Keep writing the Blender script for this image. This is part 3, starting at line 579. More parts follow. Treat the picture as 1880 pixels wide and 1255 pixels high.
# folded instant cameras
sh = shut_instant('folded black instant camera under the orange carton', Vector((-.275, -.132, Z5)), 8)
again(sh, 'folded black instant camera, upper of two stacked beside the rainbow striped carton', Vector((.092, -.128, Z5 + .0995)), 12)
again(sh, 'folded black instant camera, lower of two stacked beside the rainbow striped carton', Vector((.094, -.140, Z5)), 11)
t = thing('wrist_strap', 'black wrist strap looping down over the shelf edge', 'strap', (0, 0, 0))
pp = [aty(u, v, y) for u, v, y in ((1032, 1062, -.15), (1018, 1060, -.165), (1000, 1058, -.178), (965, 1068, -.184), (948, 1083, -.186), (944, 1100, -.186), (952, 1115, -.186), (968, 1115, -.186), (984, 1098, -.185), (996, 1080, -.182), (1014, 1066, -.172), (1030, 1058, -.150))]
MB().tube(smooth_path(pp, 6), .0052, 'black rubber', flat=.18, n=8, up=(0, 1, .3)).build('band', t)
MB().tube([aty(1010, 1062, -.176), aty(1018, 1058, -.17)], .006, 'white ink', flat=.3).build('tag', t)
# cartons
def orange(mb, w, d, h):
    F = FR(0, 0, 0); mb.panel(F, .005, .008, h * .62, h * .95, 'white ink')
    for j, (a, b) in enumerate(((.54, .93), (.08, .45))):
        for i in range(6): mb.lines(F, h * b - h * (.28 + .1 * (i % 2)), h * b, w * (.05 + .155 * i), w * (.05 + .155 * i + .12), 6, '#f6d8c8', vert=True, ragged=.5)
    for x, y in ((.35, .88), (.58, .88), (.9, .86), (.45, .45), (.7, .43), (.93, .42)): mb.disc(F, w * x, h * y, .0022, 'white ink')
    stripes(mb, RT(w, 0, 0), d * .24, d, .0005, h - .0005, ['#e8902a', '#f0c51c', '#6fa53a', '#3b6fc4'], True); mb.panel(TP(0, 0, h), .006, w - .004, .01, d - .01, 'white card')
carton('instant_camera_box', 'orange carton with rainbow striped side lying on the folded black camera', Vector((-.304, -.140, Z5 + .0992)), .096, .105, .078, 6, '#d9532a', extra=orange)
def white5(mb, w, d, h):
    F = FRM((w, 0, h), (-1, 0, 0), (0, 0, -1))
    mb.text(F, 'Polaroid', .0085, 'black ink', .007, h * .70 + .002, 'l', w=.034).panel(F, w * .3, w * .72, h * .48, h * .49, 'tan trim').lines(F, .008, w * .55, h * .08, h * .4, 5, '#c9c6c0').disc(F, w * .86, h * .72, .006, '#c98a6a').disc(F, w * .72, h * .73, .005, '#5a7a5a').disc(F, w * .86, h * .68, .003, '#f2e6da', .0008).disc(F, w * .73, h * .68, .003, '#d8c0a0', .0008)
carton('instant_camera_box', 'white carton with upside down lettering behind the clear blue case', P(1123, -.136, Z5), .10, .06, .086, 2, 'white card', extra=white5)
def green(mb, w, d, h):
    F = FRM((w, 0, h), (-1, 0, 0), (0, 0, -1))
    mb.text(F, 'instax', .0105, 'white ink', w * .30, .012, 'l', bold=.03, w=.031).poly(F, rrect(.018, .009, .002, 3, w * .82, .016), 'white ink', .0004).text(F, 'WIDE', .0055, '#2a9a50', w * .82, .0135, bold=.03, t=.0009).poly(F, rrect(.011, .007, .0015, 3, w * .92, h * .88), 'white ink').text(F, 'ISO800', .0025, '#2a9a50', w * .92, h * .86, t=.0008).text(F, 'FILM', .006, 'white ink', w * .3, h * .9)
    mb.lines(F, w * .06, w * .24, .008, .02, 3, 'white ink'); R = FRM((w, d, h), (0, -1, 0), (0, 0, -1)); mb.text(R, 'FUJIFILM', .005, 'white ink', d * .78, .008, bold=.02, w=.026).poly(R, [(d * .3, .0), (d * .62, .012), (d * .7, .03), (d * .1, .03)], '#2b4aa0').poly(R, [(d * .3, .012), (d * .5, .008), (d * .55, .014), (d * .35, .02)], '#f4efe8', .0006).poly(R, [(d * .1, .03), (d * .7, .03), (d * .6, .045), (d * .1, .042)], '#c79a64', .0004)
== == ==
■ SHORT PROBLEM:
Output all of the data again. Match it exactly.

■ TASK ANSWER:
Keep writing the Blender script for this image. This is part 3, starting at line 579. More parts follow. Treat the picture as 1880 pixels wide and 1255 pixels high.
# folded instant cameras
sh = shut_instant('folded black instant camera under the orange carton', Vector((-.275, -.132, Z5)), 8)
again(sh, 'folded black instant camera, upper of two stacked beside the rainbow striped carton', Vector((.092, -.128, Z5 + .0995)), 12)
again(sh, 'folded black instant camera, lower of two stacked beside the rainbow striped carton', Vector((.094, -.140, Z5)), 11)
t = thing('wrist_strap', 'black wrist strap looping down over the shelf edge', 'strap', (0, 0, 0))
pp = [aty(u, v, y) for u, v, y in ((1032, 1062, -.15), (1018, 1060, -.165), (1000, 1058, -.178), (965, 1068, -.184), (948, 1083, -.186), (944, 1100, -.186), (952, 1115, -.186), (968, 1115, -.186), (984, 1098, -.185), (996, 1080, -.182), (1014, 1066, -.172), (1030, 1058, -.150))]
MB().tube(smooth_path(pp, 6), .0052, 'black rubber', flat=.18, n=8, up=(0, 1, .3)).build('band', t)
MB().tube([aty(1010, 1062, -.176), aty(1018, 1058, -.17)], .006, 'white ink', flat=.3).build('tag', t)
# cartons
def orange(mb, w, d, h):
    F = FR(0, 0, 0); mb.panel(F, .005, .008, h * .62, h * .95, 'white ink')
    for j, (a, b) in enumerate(((.54, .93), (.08, .45))):
        for i in range(6): mb.lines(F, h * b - h * (.28 + .1 * (i % 2)), h * b, w * (.05 + .155 * i), w * (.05 + .155 * i + .12), 6, '#f6d8c8', vert=True, ragged=.5)
    for x, y in ((.35, .88), (.58, .88), (.9, .86), (.45, .45), (.7, .43), (.93, .42)): mb.disc(F, w * x, h * y, .0022, 'white ink')
    stripes(mb, RT(w, 0, 0), d * .24, d, .0005, h - .0005, ['#e8902a', '#f0c51c', '#6fa53a', '#3b6fc4'], True); mb.panel(TP(0, 0, h), .006, w - .004, .01, d - .01, 'white card')
carton('instant_camera_box', 'orange carton with rainbow striped side lying on the folded black camera', Vector((-.304, -.140, Z5 + .0992)), .096, .105, .078, 6, '#d9532a', extra=orange)
def white5(mb, w, d, h):
    F = FRM((w, 0, h), (-1, 0, 0), (0, 0, -1))
    mb.text(F, 'Polaroid', .0085, 'black ink', .007, h * .70 + .002, 'l', w=.034).panel(F, w * .3, w * .72, h * .48, h * .49, 'tan trim').lines(F, .008, w * .55, h * .08, h * .4, 5, '#c9c6c0').disc(F, w * .86, h * .72, .006, '#c98a6a').disc(F, w * .72, h * .73, .005, '#5a7a5a').disc(F, w * .86, h * .68, .003, '#f2e6da', .0008).disc(F, w * .73, h * .68, .003, '#d8c0a0', .0008)
carton('instant_camera_box', 'white carton with upside down lettering behind the clear blue case', P(1123, -.136, Z5), .10, .06, .086, 2, 'white card', extra=white5)
def green(mb, w, d, h):
    F = FRM((w, 0, h), (-1, 0, 0), (0, 0, -1))
    mb.text(F, 'instax', .0105, 'white ink', w * .30, .012, 'l', bold=.03, w=.031).poly(F, rrect(.018, .009, .002, 3, w * .82, .016), 'white ink', .0004).text(F, 'WIDE', .0055, '#2a9a50', w * .82, .0135, bold=.03, t=.0009).poly(F, rrect(.011, .007, .0015, 3, w * .92, h * .88), 'white ink').text(F, 'ISO800', .0025, '#2a9a50', w * .92, h * .86, t=.0008).text(F, 'FILM', .006, 'white ink', w * .3, h * .9)
    mb.lines(F, w * .06, w * .24, .008, .02, 3, 'white ink'); R = FRM((w, d, h), (0, -1, 0), (0, 0, -1)); mb.text(R, 'FUJIFILM', .005, 'white ink', d * .78, .008, bold=.02, w=.026).poly(R, [(d * .3, .0), (d * .62, .012), (d * .7, .03), (d * .1, .03)], '#2b4aa0').poly(R, [(d * .3, .012), (d * .5, .008), (d * .55, .014), (d * .35, .02)], '#f4efe8', .0006).poly(R, [(d * .1, .03), (d * .7, .03), (d * .6, .045), (d * .1, .042)], '#c79a64', .0004)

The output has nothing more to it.